Subject: JP: Indonesia To Honor Abilio Soares Verdict; Will Review Procedure

The Jakarta Post Tuesday, November 9, 2004

AGO to 'honor' Soares acquittal, review procedure

M. Taufiqurrahman, The Jakarta Post, Jakarta

Following the Supreme Court acquittal of former East Timor governor Abilio Soares from human rights violations, the prospect that other suspected abusers would be brought to justice has dimmed, as the Attorney General's Office (AGO) said on Monday it would not contest the decision.

AGO spokesman RJ Soehandojo said the office honored the Supreme Court's decision to clear Soares of all charges in the East Timor human rights case and would not challenge it, as all legal recourse had been exhausted.

"Our next step will be to review the whole judicial process to see whether the law was applied properly. However, the review will only serve an internal purpose," he told The Jakarta Post.

Soehandojo said justices and prosecutors may have interpreted the Human Rights Law differently.

"The review will tell us more about how to present a strong case against human rights violators in the future," he said.

The AGO has been criticized for creating a very weak case for the prosecution against Soares and 17 other defendants in connection with the bloodshed and rampage that occurred before and after the 1999 East Timor referendum.
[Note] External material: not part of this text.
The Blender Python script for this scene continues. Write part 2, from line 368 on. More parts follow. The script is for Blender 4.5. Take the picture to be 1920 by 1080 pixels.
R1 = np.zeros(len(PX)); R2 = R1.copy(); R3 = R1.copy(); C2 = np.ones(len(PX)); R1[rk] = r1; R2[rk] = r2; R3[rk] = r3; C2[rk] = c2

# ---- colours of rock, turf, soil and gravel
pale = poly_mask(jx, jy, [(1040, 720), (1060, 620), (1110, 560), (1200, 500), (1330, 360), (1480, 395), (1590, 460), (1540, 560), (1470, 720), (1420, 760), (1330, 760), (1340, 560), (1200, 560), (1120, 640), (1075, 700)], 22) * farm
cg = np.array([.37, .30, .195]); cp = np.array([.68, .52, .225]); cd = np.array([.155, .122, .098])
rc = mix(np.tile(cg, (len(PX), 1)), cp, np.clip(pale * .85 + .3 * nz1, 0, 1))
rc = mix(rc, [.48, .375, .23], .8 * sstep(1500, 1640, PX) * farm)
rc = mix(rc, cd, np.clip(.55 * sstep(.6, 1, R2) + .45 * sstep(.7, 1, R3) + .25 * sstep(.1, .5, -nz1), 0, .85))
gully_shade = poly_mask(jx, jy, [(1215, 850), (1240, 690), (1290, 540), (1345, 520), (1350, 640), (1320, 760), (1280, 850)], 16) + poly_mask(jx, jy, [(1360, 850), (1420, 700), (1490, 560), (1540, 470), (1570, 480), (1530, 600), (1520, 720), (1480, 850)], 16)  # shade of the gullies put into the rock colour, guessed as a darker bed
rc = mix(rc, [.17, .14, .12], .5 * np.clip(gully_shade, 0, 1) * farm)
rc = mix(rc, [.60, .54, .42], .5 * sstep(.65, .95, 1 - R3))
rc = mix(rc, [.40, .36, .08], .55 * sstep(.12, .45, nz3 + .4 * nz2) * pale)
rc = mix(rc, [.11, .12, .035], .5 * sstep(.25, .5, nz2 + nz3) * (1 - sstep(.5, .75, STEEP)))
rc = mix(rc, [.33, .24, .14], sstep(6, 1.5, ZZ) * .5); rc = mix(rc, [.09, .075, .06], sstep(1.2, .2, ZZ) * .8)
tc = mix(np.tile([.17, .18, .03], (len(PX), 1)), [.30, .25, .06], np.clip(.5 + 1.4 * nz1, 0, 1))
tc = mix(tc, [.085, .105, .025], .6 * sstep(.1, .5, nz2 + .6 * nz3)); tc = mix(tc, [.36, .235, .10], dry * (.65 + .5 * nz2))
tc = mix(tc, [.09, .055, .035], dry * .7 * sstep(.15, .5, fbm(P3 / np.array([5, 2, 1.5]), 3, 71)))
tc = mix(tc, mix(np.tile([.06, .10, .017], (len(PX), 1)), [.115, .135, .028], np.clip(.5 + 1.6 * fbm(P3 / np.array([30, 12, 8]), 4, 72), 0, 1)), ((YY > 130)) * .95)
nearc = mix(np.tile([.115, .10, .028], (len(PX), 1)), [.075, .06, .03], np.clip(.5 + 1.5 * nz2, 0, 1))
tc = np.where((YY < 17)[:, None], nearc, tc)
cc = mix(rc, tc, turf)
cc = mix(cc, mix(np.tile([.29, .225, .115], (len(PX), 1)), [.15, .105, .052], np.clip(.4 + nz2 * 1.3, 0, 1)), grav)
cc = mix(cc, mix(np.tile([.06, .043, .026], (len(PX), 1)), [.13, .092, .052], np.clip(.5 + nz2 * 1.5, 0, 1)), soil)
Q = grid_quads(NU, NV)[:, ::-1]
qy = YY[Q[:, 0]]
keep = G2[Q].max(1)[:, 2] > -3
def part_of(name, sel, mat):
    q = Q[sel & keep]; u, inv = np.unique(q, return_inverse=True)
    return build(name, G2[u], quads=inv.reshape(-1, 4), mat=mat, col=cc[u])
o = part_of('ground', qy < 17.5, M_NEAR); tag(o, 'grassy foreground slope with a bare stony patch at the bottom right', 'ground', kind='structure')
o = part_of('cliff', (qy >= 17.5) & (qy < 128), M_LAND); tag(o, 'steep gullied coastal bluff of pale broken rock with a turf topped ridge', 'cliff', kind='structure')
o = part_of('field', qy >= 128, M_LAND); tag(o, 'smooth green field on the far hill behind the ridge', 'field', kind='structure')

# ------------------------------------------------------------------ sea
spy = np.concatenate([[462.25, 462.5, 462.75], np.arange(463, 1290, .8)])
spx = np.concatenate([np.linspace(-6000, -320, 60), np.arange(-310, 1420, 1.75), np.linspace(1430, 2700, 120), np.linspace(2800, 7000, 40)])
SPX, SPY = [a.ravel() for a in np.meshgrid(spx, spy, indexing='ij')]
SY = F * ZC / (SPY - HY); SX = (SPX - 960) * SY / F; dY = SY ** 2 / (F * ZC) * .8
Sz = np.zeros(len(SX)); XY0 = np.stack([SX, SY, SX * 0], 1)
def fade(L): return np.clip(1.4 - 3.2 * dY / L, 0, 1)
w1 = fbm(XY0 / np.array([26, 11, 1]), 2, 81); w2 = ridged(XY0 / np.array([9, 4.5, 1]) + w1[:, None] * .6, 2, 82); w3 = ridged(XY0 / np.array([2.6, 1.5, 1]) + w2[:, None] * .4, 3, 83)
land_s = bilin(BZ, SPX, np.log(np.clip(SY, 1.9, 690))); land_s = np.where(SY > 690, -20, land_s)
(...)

Aside from Soares, the only other civilian tried by the ad hoc rights tribunal was militia leader Eurico Gueterres; the rest were police and military officers who have all been acquitted.

Soares, the only senior official detained in the rights cases, was acquitted last week by the Supreme Court on the grounds that the territory was under military rule at the time of the atrocities, so a civilian official could not be held responsible.

The former governor was sentenced in 2002 to three years in jail for failing to control his subordinates during an attack on a church in Liquisa regency that left 22 civilians dead.

Critics have said the weak prosecution's case left the Supreme Court no choice but to acquit Soares. The ad hoc rights tribunal was Indonesia's only hope of avoiding an international tribunal to try parties suspected of perpetrating the mayhem in which 1,000 East Timorese civilians are believed to have been killed.

Separately, Ifdhal Kasim of the Institute for Policy Research and Advocacy (Elsam) said Indonesia could still elude the possibility of an international tribunal by salvaging the remaining legal process taken against the rights abusers. For example, Gueterres is appealing his five-year sentence.

"The Supreme Court justices must show resolve and reject the appeal, because what they decide has wide political implications in the outside world," said Ifdhal.

Soares and Gueterres have claimed to be scapegoats, as all police and military suspects -- mostly Indonesian nationals -- walked free.

Ifdhal said although the government could not intervene in the judicial process, it could send a strong signal about its commitment to bringing human rights abusers to justice.

"A number of Scandinavian countries have proposed to United Nations secretary-general Kofi Annan that a Commission of Experts be established to review the entirety of court proceedings at the ad hoc rights tribunal," he said.

If the Commission deemed the Indonesian judiciary inadequate in its execution of the law in the East Timor rights cases, it could recommend the establishment of an international tribunal.

"With all the pressure against us, we must leave behind nationalistic sentiment that obscured the trying of rights abusers in East Timor. The case is not about the military as an institution, but about individuals who abused their authority," Ifdhal said.